Enthusiastic amateur astronomers have claimed to have found cosmic dust in such urban slurry before. Professional scientists, however, tend to be sceptical of such claims, and none has been verified. Jon Larsen, a Norwegian musician, refused to be discouraged. He collected detritus from gutters in his hometown, Oslo, and also from rooftops in several cities that he visited to play jazz or to attend conferences. Micrometeorites contain magnetite, a naturally magnetic form of iron oxide, commonly known as lodestone.
Mr Larsen’s first step was therefore to pass his slurry, about 300kg of it, past a magnet and keep anything that stuck. He then examined the 30kg or so of debris that resulted under a microscope, to hunt for cosmic dust. Micrometeorites melt as they zip through Earth’s atmosphere at speeds of around 12km a second. The globules then cool into spherical grains, and the minerals of which these are composed take on a distinctive stripy appearance (see picture). An experienced eye, such as Mr Larsen’s, can thus pick them out from other particles, which tend to be jagged and lack these markings. Altogether, he found about 500 of these “spherules”, each around 300-400 microns in diameter (a few times the width of a human hair).

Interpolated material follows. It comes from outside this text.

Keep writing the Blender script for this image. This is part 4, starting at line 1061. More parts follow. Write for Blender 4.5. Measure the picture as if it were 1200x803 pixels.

To confirm that the spherules were indeed micrometeorites Mr Larsen needed both expertise and more heavyweight equipment than he had at home. He therefore turned to Matthew Genge of Imperial College, London and his colleagues. They analysed 48 items from Mr Larsen’s Oslo and Paris collections under a scanning electron microscope. They were able to confirm that the composition of these matched that of micrometeorites, which tend to be rich in olivine, a greenish semi-precious gemstone. Most tellingly, Mr Larsen’s samples contained iron and nickel alloys common in micrometeorites, but rare in Earth-bound rocks because these metals oxidise rapidly.

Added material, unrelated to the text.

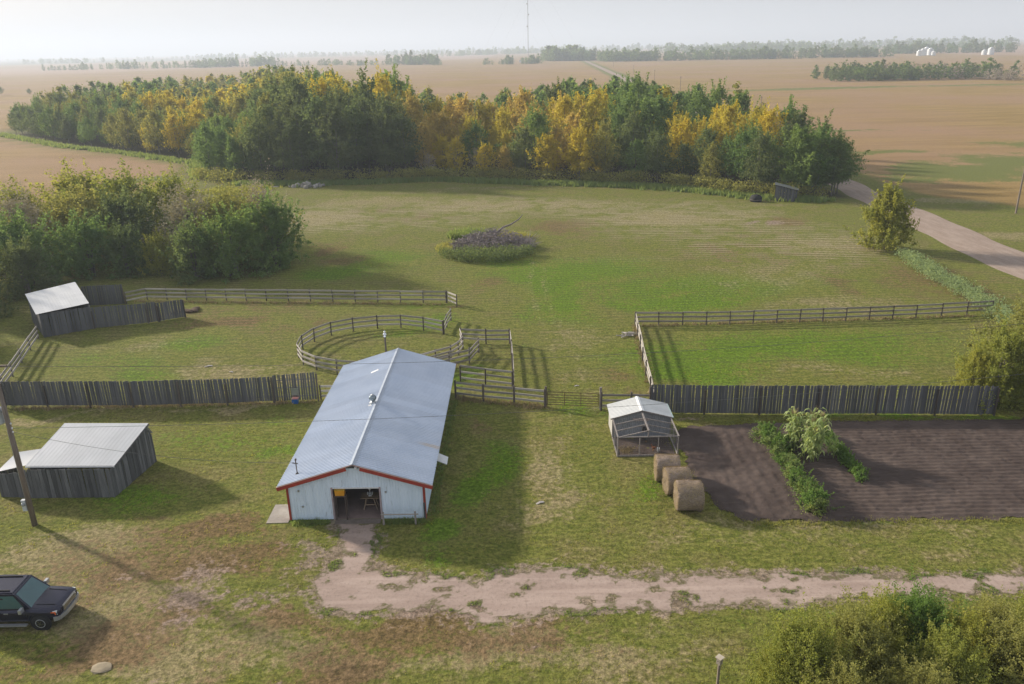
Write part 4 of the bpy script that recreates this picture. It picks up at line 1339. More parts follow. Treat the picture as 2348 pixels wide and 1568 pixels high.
MB().span((HW + .02, FY - .12, 0), (HW - .09, FY - .075, 1.15)).build('corner_board', WOODL, barn)
# turbine ventilator
inv = Matrix.Rotation(R(.85), 3, 'Z')
lv = inv @ (at(855, 924, 3.85) - BO)
m = MB()
for k in range(14):
    a = 2 * math.pi * k / 14
    pts = []
    for j in range(7):
        ph = -1.25 + j * 2.5 / 6
        rad = .27 * math.cos(ph)
        pts.append((math.cos(a + ph * .35) * rad, math.sin(a + ph * .35) * rad, .42 + .25 * math.sin(ph)))
    a2 = a + .34
    pts2 = [(p[0] * math.cos(.34) * .93 - p[1] * math.sin(.34) * .93, p[0] * math.sin(.34) * .93 + p[1] * math.cos(.34) * .93, p[2]) for p in pts]
    for j in range(6):
        m.add([pts[j], pts2[j], pts2[j + 1], pts[j + 1]], [(0, 1, 2, 3)])
tv = m.build('roof_ventilator', simple('ventilator_steel', (0.30, 0.36, 0.40), (0.16, 0.20, 0.23), 4, .4, .6), barn)
tv.location = (lv.x, lv.y, RZ_ - abs(lv.x) * slope)
MB().lathe([(.25, -.14), (.24, .10), (.16, .14), (.15, .2)], (0, 0, 0), 14).build('ventilator_collar', GALV, tv, True)
MB().lathe([(.12, .64), (.10, .69), (.01, .70)], (0, 0, 0), 12).build('ventilator_cap', GALV, tv, True)
MB().beam((-.08, -.42, -.02), (-.08, -.22, -.02), .4, .04).build('ventilator_flashing', WHITE, tv)
# stove pipe behind the rear gable, with a bright cowl
lf = inv @ (at(887, 806, 3.45) - BO)
fl = MB().tube([(lf.x, BL_ + .16, 2.6), (lf.x, BL_ + .16, 4.95)], .075, 10).build('stove_pipe', POST, barn)
MB().lathe([(.08, 4.90), (.17, 4.96), (.18, 5.14), (.12, 5.26), (.08, 5.30), (.10, 5.36), (.09, 5.42), (.02, 5.46)], (lf.x, BL_ + .16, 0), 14).build('pipe_cowl', CHROME, fl, True)
# white strip lying on the left slope
lw = inv @ (at(858, 846, 3.75) - BO)
zz = lambda x: RZ_ - abs(x) * slope
m = MB().beam((lw.x - .25, lw.y - .12, zz(lw.x - .25) + .055), (lw.x + .30, lw.y + .10, zz(lw.x + .30) + .06), .22, .02)
m.build('roof_patch', WHITE, barn)
# service mast
ls = inv @ (at(682, 1089, 2.7) - BO)
MASTP = None
sm = MB().tube([(ls.x, ls.y, zz(ls.x) - .1), (ls.x - .02, ls.y, zz(ls.x) + .95)], .035, 8).build('service_mast', POST, barn)
MB().beam((ls.x - .22, ls.y, zz(ls.x) + .78), (ls.x + .1, ls.y, zz(ls.x) + .72), .05, .05).build('mast_arm', POST, sm)
MB().lathe([(.03, 0), (.07, .03), (.06, .12), (.02, .16)], (ls.x, ls.y, zz(ls.x) + .93), 8).build('weather_head', POST, sm, True)
MB().lathe([(.12, -.06), (.1, .05), (.04, .1)], (ls.x, ls.y, zz(ls.x) + .0), 8).build('mast_boot', BLACK, sm, True)
MASTW = Matrix.Translation(BO) @ Matrix.Rotation(R(-.85), 4, 'Z') @ Vector((ls.x - .2, ls.y, zz(ls.x) + .78))
# propped flap over the side window
m = MB().beam((HW + .05, 5.1, 1.78), (HW + 1.0, 5.1, 1.32), 1.0, .05)
wf = m.build('side_window_flap', WHITE, barn)
for yy in (4.7, 5.5):
    MB().beam((HW + .04, yy, .95), (HW + .85, yy, 1.36), .03, .03).build('flap_prop', POST, wf)

# hitching rail in front of the barn
hr_ = thing('hitching_rail', 'low wooden hitching rail on two posts against the barn front', 'rail', (-7.6, 41.75, 0))
for x in (-8.05, -6.1):
    piece('post', hr_, RAILD, (x, 41.82, -.2), (x, 41.80, .88), .12, .12, 'round')
piece('rail', hr_, RAIL, (-8.2, 41.78, .72), (-5.9, 41.76, .72), .10, .09, 'round')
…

Micrometeorites dredged from the sea may have fallen to Earth any time within the past 50,000 years or so, depending on the depth of sediment recovered. Likewise, those found in Antarctic ice may have arrived up to a million years ago. In both instances the recovery technique mixes old and new, so it is impossible to identify specimens that have arrived in the past few decades. Some of the micrometeorites Mr Larsen has collected, on the other hand, must have touched down less than six years ago, because the gutters they came from were cleaned then.
Intriguingly, these recent arrivals are more densely striped than an average specimen plucked from Antarctica or the ocean floor. That, Dr Genge says, suggests that they arrived at particularly high velocity. The speed with which they hit the atmosphere is dictated by the combined gravitational forces on them of the solar system’s planets. That they are apparently arriving faster now than in the past may be because the planets’ orbits are in slightly different positions relative to each other than they were a million years ago.

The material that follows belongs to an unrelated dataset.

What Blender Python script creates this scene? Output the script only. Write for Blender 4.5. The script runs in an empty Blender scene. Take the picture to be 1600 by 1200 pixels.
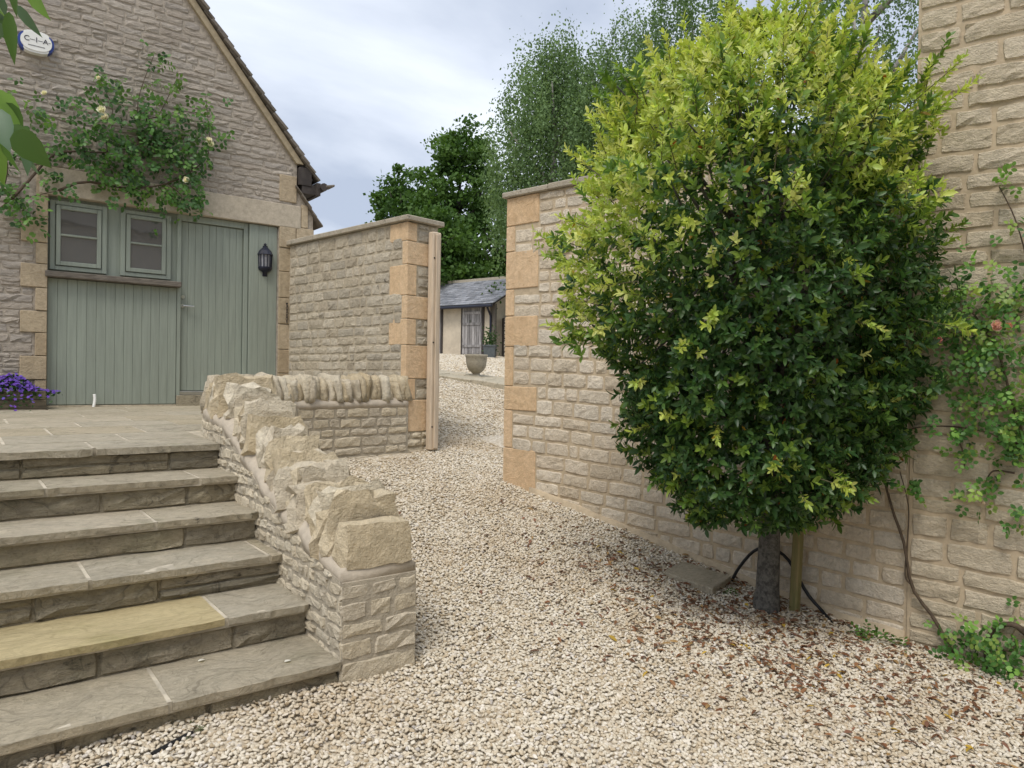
import bpy, math, random
import numpy as np
from mathutils import Vector, Matrix, Euler, noise

random.seed(7)
RNG = np.random.default_rng(7)
scene = bpy.context.scene
COL = scene.collection

# ------------------------------------------------------------------ camera
YAW, PITCH, ROLL = 0.65844576, -0.0081787, 0.01521135
EYE = Vector((0, 0, 1.483))
def cam_axes():
    f = Vector((math.sin(YAW), math.cos(YAW), 0)); r = Vector((math.cos(YAW), -math.sin(YAW), 0)); up = Vector((0, 0, 1))
    f2 = f * math.cos(PITCH) + up * math.sin(PITCH); u2 = up * math.cos(PITCH) - f * math.sin(PITCH)
    return r * math.cos(ROLL) + u2 * math.sin(ROLL), u2 * math.cos(ROLL) - r * math.sin(ROLL), f2
CR, CU, CF = cam_axes()
cd = bpy.data.cameras.new('camera'); cam = bpy.data.objects.new('camera', cd); COL.objects.link(cam)
cd.sensor_width = 36; cd.lens = 36 * 1130 / 1600; cd.clip_start = 0.05; cd.clip_end = 2000
m = Matrix.Identity(4)
for i in range(3):
    m[i][0] = CR[i]; m[i][1] = CU[i]; m[i][2] = -CF[i]; m[i][3] = EYE[i]
cam.matrix_world = m
scene.camera = cam

# ------------------------------------------------------------------ sky, sun, exposure
SUN_EL, SUN_AZ = math.radians(58), math.radians(235)     # azimuth measured from +Y clockwise
w = bpy.data.worlds.new('World'); scene.world = w; w.use_nodes = True
nt = w.node_tree; nt.nodes.clear()
def N(t, **kw):
    n = nt.nodes.new(t)
    for k, v in kw.items(): setattr(n, k, v)
    return n
out = N('ShaderNodeOutputWorld'); bg = N('ShaderNodeBackground')
sky = N('ShaderNodeTexSky'); sky.sky_type = 'NISHITA'; sky.sun_disc = False
sky.sun_elevation = SUN_EL; sky.sun_rotation = SUN_AZ; sky.dust_density = 3
skys = N('ShaderNodeVectorMath', operation='SCALE'); skys.inputs['Scale'].default_value = 0.11
tc = N('ShaderNodeTexCoord'); sep = N('ShaderNodeSeparateXYZ')
mx = N('ShaderNodeMath', operation='MAXIMUM'); mx.inputs[1].default_value = 0.0
ad = N('ShaderNodeMath', operation='ADD'); ad.inputs[1].default_value = 0.22
dv = N('ShaderNodeVectorMath', operation='DIVIDE'); cmb = N('ShaderNodeCombineXYZ')
nz = N('ShaderNodeTexNoise'); nz.inputs['Scale'].default_value = 0.95; nz.inputs['Detail'].default_value = 7; nz.inputs['Roughness'].default_value = 0.52; nz.inputs['Distortion'].default_value = 0.25
mp = N('ShaderNodeMapping'); mp.inputs['Location'].default_value = (1.9, 3.2, 0); mp.inputs['Rotation'].default_value = (0, 0, 0.5); mp.inputs['Scale'].default_value = (1.0, 1.15, 1)
rp = N('ShaderNodeValToRGB')
rp.color_ramp.elements[0].position = 0.38; rp.color_ramp.elements[0].color = (0.34, 0.385, 0.475, 1)
rp.color_ramp.elements[1].position = 0.60; rp.color_ramp.elements[1].color = (0.67, 0.71, 0.775, 1)
mixn = N('ShaderNodeMix', data_type='RGBA'); mixn.inputs[0].default_value = 0.88
L = nt.links.new
L(tc.outputs['Generated'], sep.inputs[0]); L(sep.outputs['Z'], mx.inputs[0]); L(mx.outputs[0], ad.inputs[0])
for k in range(3): L(ad.outputs[0], cmb.inputs[k])
L(tc.outputs['Generated'], dv.inputs[0]); L(cmb.outputs[0], dv.inputs[1]); L(dv.outputs[0], mp.inputs['Vector']); L(mp.outputs[0], nz.inputs['Vector'])
L(nz.outputs['Fac'], rp.inputs[0]); L(sky.outputs[0], skys.inputs[0])
L(skys.outputs[0], mixn.inputs[6]); L(rp.outputs[0], mixn.inputs[7]); L(mixn.outputs[2], bg.inputs['Color']); bg.inputs['Strength'].default_value = 1.0
L(bg.outputs[0], out.inputs[0])

sl = bpy.data.lights.new('sun', 'SUN'); sl.energy = 1.5; sl.angle = math.radians(24); sl.color = (1.0, 0.95, 0.88)
so = bpy.data.objects.new('sun', sl); COL.objects.link(so)
sd = Vector((math.sin(SUN_AZ) * math.cos(SUN_EL), math.cos(SUN_AZ) * math.cos(SUN_EL), math.sin(SUN_EL)))
so.rotation_euler = sd.to_track_quat('Z', 'Y').to_euler(); so.location = (0, 0, 30)
scene.view_settings.view_transform = 'Standard'; scene.view_settings.look = 'None'
scene.view_settings.exposure = 0.7; scene.view_settings.gamma = 1.0; scene.view_settings.use_curve_mapping = False
scene.render.engine = 'CYCLES'
scene.cycles.use_denoising = True
scene.cycles.max_bounces = 6; scene.cycles.diffuse_bounces = 3; scene.cycles.glossy_bounces = 3; scene.cycles.transmission_bounces = 4; scene.cycles.transparent_max_bounces = 8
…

That is to be expected. Planetary orbits are elliptical, rather than circular, and their gravitational interactions with one another may cause the shapes of these ellipses to change over the years. On Earth, such changes are believed to contribute to the waxing and waning of ice ages. If micrometeorites could be collected from conventional sources in ways that recorded when they had arrived, that might aid understanding of similar changes in the orbits of other planets.
Even if this proves difficult, Dr Genge and Mr Larsen hope the guttering of the world’s roofs will prove a useful third source of micrometeorites for general study. Oscar Wilde once wrote, “We are all in the gutter, but some of us are looking at the stars.” Little did he suspect that looking in the gutter itself would also yield a little of the stuff from which stars are made.